• _PROBLEM DESCRIPTION_:
Without including the pictures, copy out every line below.

------

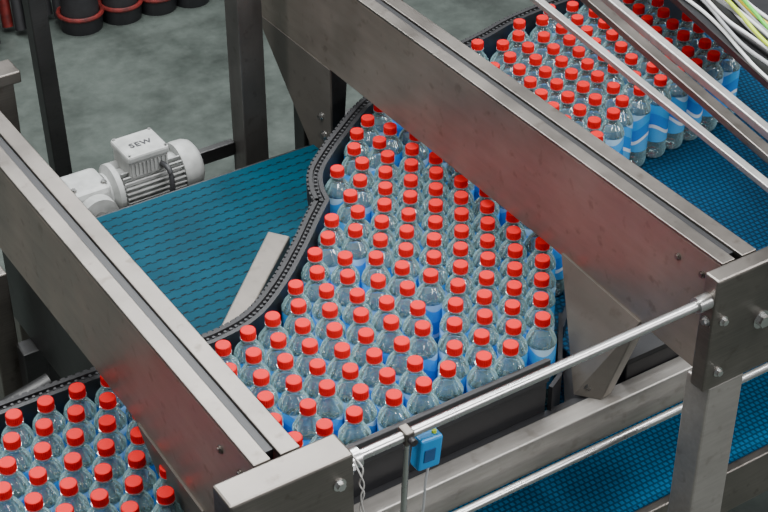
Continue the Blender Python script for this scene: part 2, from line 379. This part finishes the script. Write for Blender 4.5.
# ------------------------------------------------------------------ raised guard beams
ZT, ZL = 1.44, 1.223
def guard_beam(x, label, y1):
    t = thing('guard_beam', label, 'steel beam', (x, -.2, ZL-.3), 'raised steel beams across the conveyor')
    y0 = -.60
    obj('side_plate', prism_x(B(), [(y0,ZL-.018),(-.424,ZL-.012),(-.15,ZL),(y1,ZL),(y1,ZT),(y0,ZT)], x, x+.005), FACE, t, bevel=.001)
    obj('top_flange', box(B(), x, x+.028, y0, y1, ZT, ZT+.006), STEEL, t, bevel=.0015)
    obj('top_flange', box(B(), x+.043, x+.075, y0, y1, ZT-.002, ZT+.006), STEEL, t, bevel=.0015)
    obj('slot_strip', box(B(), x+.0285, x+.0425, y0+.02, y1, ZT-.02, ZT+.001), BLACK, t)
    obj('rear_plate', box(B(), x+.070, x+.075, y0, y1, ZL+.06, ZT-.003), FACE, t)
    for by in (-.56, -.50): obj('bolt', bolt(B(), (x-.0005, by, 1.40), (-1,0,0), .0045, .003), STEEL, t)
    # far support plate with its folded edge
    obj('support_plate', prism_x(B(), [(.62,ZL),(.95,ZL),(.688,.955),(.62,.955)], x-.002, x+.003), PLATE, t)
    obj('edge_fold', prism(B(), [(x+.003,.62,ZL),(x+.045,.62,ZL),(x+.045,.624,ZL),(x+.003,.624,ZL)], [(x+.003,.62,1.01),(x+.03,.62,1.01),(x+.03,.624,1.01),(x+.003,.624,1.01)]), DSTEEL, t)
    obj('bolt', bolt(B(), (x-.002,.65,1.04), (-1,0,0)), BRIGHT, t); obj('bolt', bolt(B(), (x-.002,.66,1.085), (-1,0,0), .006), BRIGHT, t)
    # near support plate, leaning in to stand on the conveyor side beam
    if x > 0: tl, tr, br, bl = (x-.004,-.206,ZL+.006), (x-.004,-.430,ZL-.008), (.200,-.414,1.051), (.168,-.376,1.051)
    else: tl, tr, br, bl = (x-.004,-.200,ZL+.004), (x-.004,-.424,ZL-.01), (x-.004,-.420,1.051), (x-.004,-.392,1.051)
    qd = [Vector(v) for v in (tl, tr, br, bl)]
    obj('support_plate', prism(B(), qd, [v+Vector((.004,0,0)) for v in qd]), PLATE, t)
    if x > 0:
        e0, e1 = qd[1], qd[2]
        obj('edge_fold', prism(B(), [e0+Vector((.0045,0,0)), e0+Vector((.045,.012,0)), e0+Vector((.045,.016,0)), e0+Vector((.0045,.004,0))], [e1+Vector((.0045,0,0)), e1+Vector((.028,.004,0)), e1+Vector((.028,.008,0)), e1+Vector((.0045,.004,0))]), BAR, t)
        nrm = (qd[1]-qd[0]).cross(qd[3]-qd[0]).normalized()
        if nrm.x > 0: nrm = -nrm
        for u in (.90, .80):
            c = (qd[0].lerp(qd[3], u)+qd[1].lerp(qd[2], u))/2
            obj('bolt', bolt(B(), c+nrm*.001, nrm, .006), BRIGHT, t)
    return t
guard_beam(.262, 'long raised steel beam over the bottles, right of the two', 1.9)
guard_beam(-.605, 'long raised steel beam at the left of the bottles', 1.6)

def bolts(parent, lst, r=.007):
    for p, d in lst: obj('bolt', bolt(B(), p, d, r), BRIGHT, parent)
t = thing('corner_bracket', 'steel end box joining the left beam to the front rod', 'steel bracket', (-.57, -.63, 1.22))
obj('channel', box(B(), -.672, -.475, -.655, -.602, 1.22, 1.447), STEEL, t, bevel=.004)
bolts(t, [((-.50,-.655,1.40),(0,-1,0)), ((-.50,-.655,1.30),(0,-1,0)), ((-.63,-.655,1.40),(0,-1,0)), ((-.475,-.64,1.405),(1,0,0))])
obj('rod_socket', cyl(B(), (-.475,-.620,1.40), (-.447,-.620,1.40), .016), BRIGHT, t, smooth=True)
obj('leg', box(B(), -.655, -.60, -.65, -.607, 0, 1.22), STEEL, t, bevel=.003)
t = thing('corner_post', 'tall steel corner post with bolted cross channel at the right', 'steel post', (.28, -.60, 0))
obj('cross_channel', box(B(), .222, 1.2, -.635, -.602, 1.215, 1.447), STEEL, t, bevel=.004)
obj('post', box(B(), .240, .320, -.632, -.575, .02, 1.215), FRAME, t, bevel=.004)
obj('foot_plate', box(B(), .20, .36, -.67, -.54, 0, .02), DSTEEL, t)
bolts(t, [((.222,-.62,1.36),(-1,0,0)), ((.245,-.635,1.36),(0,-1,0)), ((.25,-.635,1.25),(0,-1,0))], .006)
obj('bolt', bolt(B(), (.335,-.635,1.325), (0,-1,0), .012, .009), BRIGHT, t)
obj('rod_socket', cyl(B(), (.196,-.618,1.40), (.222,-.618,1.40), .014), BRIGHT, t, smooth=True)
o = obj('guard_rod', cyl(B(), (-.447,-.62,1.40), (.196,-.618,1.40), .0085), BRIGHT, smooth=True, loc=(-.12,-.62,1.39)); tag(o, 'long polished round rod joining the two steel end boxes', 'rod')
o = obj('lower_rod', cyl(B(), (-.35,-.462,.99), (1.5,-.462,.99), .008), BRIGHT, smooth=True, loc=(.3,-.462,.98)); tag(o, 'thin polished rod just above the lower blue belt', 'rod')

# sensor on its hanging rod
t = thing('sensor_bracket', 'thin slanted steel rod clamped below the front rod beside the blue sensor', 'bracket', (-.362, -.622, 1.05))
obj('clamp', box(B(), -.372, -.356, -.632, -.608, 1.387, 1.413), STEEL, t, bevel=.003)
obj('rod', cyl(B(), (-.364,-.606,1.08), (-.364,-.622,1.387), .0048), BRIGHT, t, smooth=True)
obj('knob', cyl(B(), (-.364,-.632,1.40), (-.364,-.642,1.40), .006), BLACK, t, smooth=True)
t = thing('sensor', 'small bright blue sensor box below the front rod', 'sensor', (-.333, -.62, 1.33))
obj('housing', box(B(), -.350, -.310, -.632, -.608, 1.325, 1.383), SBLUE, t, bevel=.004)
obj('lens', box(B(), -.342, -.323, -.6335, -.632, 1.341, 1.364), simple('dark_blue_lens', (.01,.06,.17), .2), t)
obj('indicator', cyl(B(), (-.320,-.62,1.383), (-.320,-.62,1.387), .004), YEL, t)
obj('cable', tube(B(), smooth_path([(-.322,-.62,1.325),(-.324,-.62,1.29),(-.318,-.615,1.22),(-.32,-.61,1.12),(-.32,-.6,1.0)]), .0022), GCAB, t, smooth=True)
t.rotation_euler = (0, .10, 0)
bm = B(); tube(bm, smooth_path([(-.463,-.622,1.418),(-.455,-.645,1.40),(-.459,-.642,1.37),(-.453,-.645,1.35),(-.457,-.640,1.32),(-.453,-.642,1.30)]), .0013, 8)
tube(bm, smooth_path([(-.463,-.622,1.418),(-.460,-.648,1.39),(-.453,-.645,1.365),(-.458,-.644,1.345),(-.452,-.642,1.31)]), .0013, 8)
o = obj('tie_string', bm, DULLW, smooth=True, loc=(-.455,-.64,1.29)); tag(o, 'thin dull white string tied round the left end of the rod', 'string')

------

• _ANSWER TO THIS PROBLEM_:
Continue the Blender Python script for this scene: part 2, from line 379. This part finishes the script. Write for Blender 4.5.
# ------------------------------------------------------------------ raised guard beams
ZT, ZL = 1.44, 1.223
def guard_beam(x, label, y1):
    t = thing('guard_beam', label, 'steel beam', (x, -.2, ZL-.3), 'raised steel beams across the conveyor')
    y0 = -.60
    obj('side_plate', prism_x(B(), [(y0,ZL-.018),(-.424,ZL-.012),(-.15,ZL),(y1,ZL),(y1,ZT),(y0,ZT)], x, x+.005), FACE, t, bevel=.001)
    obj('top_flange', box(B(), x, x+.028, y0, y1, ZT, ZT+.006), STEEL, t, bevel=.0015)
    obj('top_flange', box(B(), x+.043, x+.075, y0, y1, ZT-.002, ZT+.006), STEEL, t, bevel=.0015)
    obj('slot_strip', box(B(), x+.0285, x+.0425, y0+.02, y1, ZT-.02, ZT+.001), BLACK, t)
    obj('rear_plate', box(B(), x+.070, x+.075, y0, y1, ZL+.06, ZT-.003), FACE, t)
    for by in (-.56, -.50): obj('bolt', bolt(B(), (x-.0005, by, 1.40), (-1,0,0), .0045, .003), STEEL, t)
    # far support plate with its folded edge
    obj('support_plate', prism_x(B(), [(.62,ZL),(.95,ZL),(.688,.955),(.62,.955)], x-.002, x+.003), PLATE, t)
    obj('edge_fold', prism(B(), [(x+.003,.62,ZL),(x+.045,.62,ZL),(x+.045,.624,ZL),(x+.003,.624,ZL)], [(x+.003,.62,1.01),(x+.03,.62,1.01),(x+.03,.624,1.01),(x+.003,.624,1.01)]), DSTEEL, t)
    obj('bolt', bolt(B(), (x-.002,.65,1.04), (-1,0,0)), BRIGHT, t); obj('bolt', bolt(B(), (x-.002,.66,1.085), (-1,0,0), .006), BRIGHT, t)
    # near support plate, leaning in to stand on the conveyor side beam
    if x > 0: tl, tr, br, bl = (x-.004,-.206,ZL+.006), (x-.004,-.430,ZL-.008), (.200,-.414,1.051), (.168,-.376,1.051)
    else: tl, tr, br, bl = (x-.004,-.200,ZL+.004), (x-.004,-.424,ZL-.01), (x-.004,-.420,1.051), (x-.004,-.392,1.051)
    qd = [Vector(v) for v in (tl, tr, br, bl)]
    obj('support_plate', prism(B(), qd, [v+Vector((.004,0,0)) for v in qd]), PLATE, t)
    if x > 0:
        e0, e1 = qd[1], qd[2]
        obj('edge_fold', prism(B(), [e0+Vector((.0045,0,0)), e0+Vector((.045,.012,0)), e0+Vector((.045,.016,0)), e0+Vector((.0045,.004,0))], [e1+Vector((.0045,0,0)), e1+Vector((.028,.004,0)), e1+Vector((.028,.008,0)), e1+Vector((.0045,.004,0))]), BAR, t)
        nrm = (qd[1]-qd[0]).cross(qd[3]-qd[0]).normalized()
        if nrm.x > 0: nrm = -nrm
        for u in (.90, .80):
            c = (qd[0].lerp(qd[3], u)+qd[1].lerp(qd[2], u))/2
            obj('bolt', bolt(B(), c+nrm*.001, nrm, .006), BRIGHT, t)
    return t
guard_beam(.262, 'long raised steel beam over the bottles, right of the two', 1.9)
guard_beam(-.605, 'long raised steel beam at the left of the bottles', 1.6)

def bolts(parent, lst, r=.007):
    for p, d in lst: obj('bolt', bolt(B(), p, d, r), BRIGHT, parent)
t = thing('corner_bracket', 'steel end box joining the left beam to the front rod', 'steel bracket', (-.57, -.63, 1.22))
obj('channel', box(B(), -.672, -.475, -.655, -.602, 1.22, 1.447), STEEL, t, bevel=.004)
bolts(t, [((-.50,-.655,1.40),(0,-1,0)), ((-.50,-.655,1.30),(0,-1,0)), ((-.63,-.655,1.40),(0,-1,0)), ((-.475,-.64,1.405),(1,0,0))])
obj('rod_socket', cyl(B(), (-.475,-.620,1.40), (-.447,-.620,1.40), .016), BRIGHT, t, smooth=True)
obj('leg', box(B(), -.655, -.60, -.65, -.607, 0, 1.22), STEEL, t, bevel=.003)
t = thing('corner_post', 'tall steel corner post with bolted cross channel at the right', 'steel post', (.28, -.60, 0))
obj('cross_channel', box(B(), .222, 1.2, -.635, -.602, 1.215, 1.447), STEEL, t, bevel=.004)
obj('post', box(B(), .240, .320, -.632, -.575, .02, 1.215), FRAME, t, bevel=.004)
obj('foot_plate', box(B(), .20, .36, -.67, -.54, 0, .02), DSTEEL, t)
bolts(t, [((.222,-.62,1.36),(-1,0,0)), ((.245,-.635,1.36),(0,-1,0)), ((.25,-.635,1.25),(0,-1,0))], .006)
obj('bolt', bolt(B(), (.335,-.635,1.325), (0,-1,0), .012, .009), BRIGHT, t)
obj('rod_socket', cyl(B(), (.196,-.618,1.40), (.222,-.618,1.40), .014), BRIGHT, t, smooth=True)
o = obj('guard_rod', cyl(B(), (-.447,-.62,1.40), (.196,-.618,1.40), .0085), BRIGHT, smooth=True, loc=(-.12,-.62,1.39)); tag(o, 'long polished round rod joining the two steel end boxes', 'rod')
o = obj('lower_rod', cyl(B(), (-.35,-.462,.99), (1.5,-.462,.99), .008), BRIGHT, smooth=True, loc=(.3,-.462,.98)); tag(o, 'thin polished rod just above the lower blue belt', 'rod')

# sensor on its hanging rod
t = thing('sensor_bracket', 'thin slanted steel rod clamped below the front rod beside the blue sensor', 'bracket', (-.362, -.622, 1.05))
obj('clamp', box(B(), -.372, -.356, -.632, -.608, 1.387, 1.413), STEEL, t, bevel=.003)
obj('rod', cyl(B(), (-.364,-.606,1.08), (-.364,-.622,1.387), .0048), BRIGHT, t, smooth=True)
obj('knob', cyl(B(), (-.364,-.632,1.40), (-.364,-.642,1.40), .006), BLACK, t, smooth=True)
t = thing('sensor', 'small bright blue sensor box below the front rod', 'sensor', (-.333, -.62, 1.33))
obj('housing', box(B(), -.350, -.310, -.632, -.608, 1.325, 1.383), SBLUE, t, bevel=.004)
obj('lens', box(B(), -.342, -.323, -.6335, -.632, 1.341, 1.364), simple('dark_blue_lens', (.01,.06,.17), .2), t)
obj('indicator', cyl(B(), (-.320,-.62,1.383), (-.320,-.62,1.387), .004), YEL, t)
obj('cable', tube(B(), smooth_path([(-.322,-.62,1.325),(-.324,-.62,1.29),(-.318,-.615,1.22),(-.32,-.61,1.12),(-.32,-.6,1.0)]), .0022), GCAB, t, smooth=True)
t.rotation_euler = (0, .10, 0)
bm = B(); tube(bm, smooth_path([(-.463,-.622,1.418),(-.455,-.645,1.40),(-.459,-.642,1.37),(-.453,-.645,1.35),(-.457,-.640,1.32),(-.453,-.642,1.30)]), .0013, 8)
tube(bm, smooth_path([(-.463,-.622,1.418),(-.460,-.648,1.39),(-.453,-.645,1.365),(-.458,-.644,1.345),(-.452,-.642,1.31)]), .0013, 8)
o = obj('tie_string', bm, DULLW, smooth=True, loc=(-.455,-.64,1.29)); tag(o, 'thin dull white string tied round the left end of the rod', 'string')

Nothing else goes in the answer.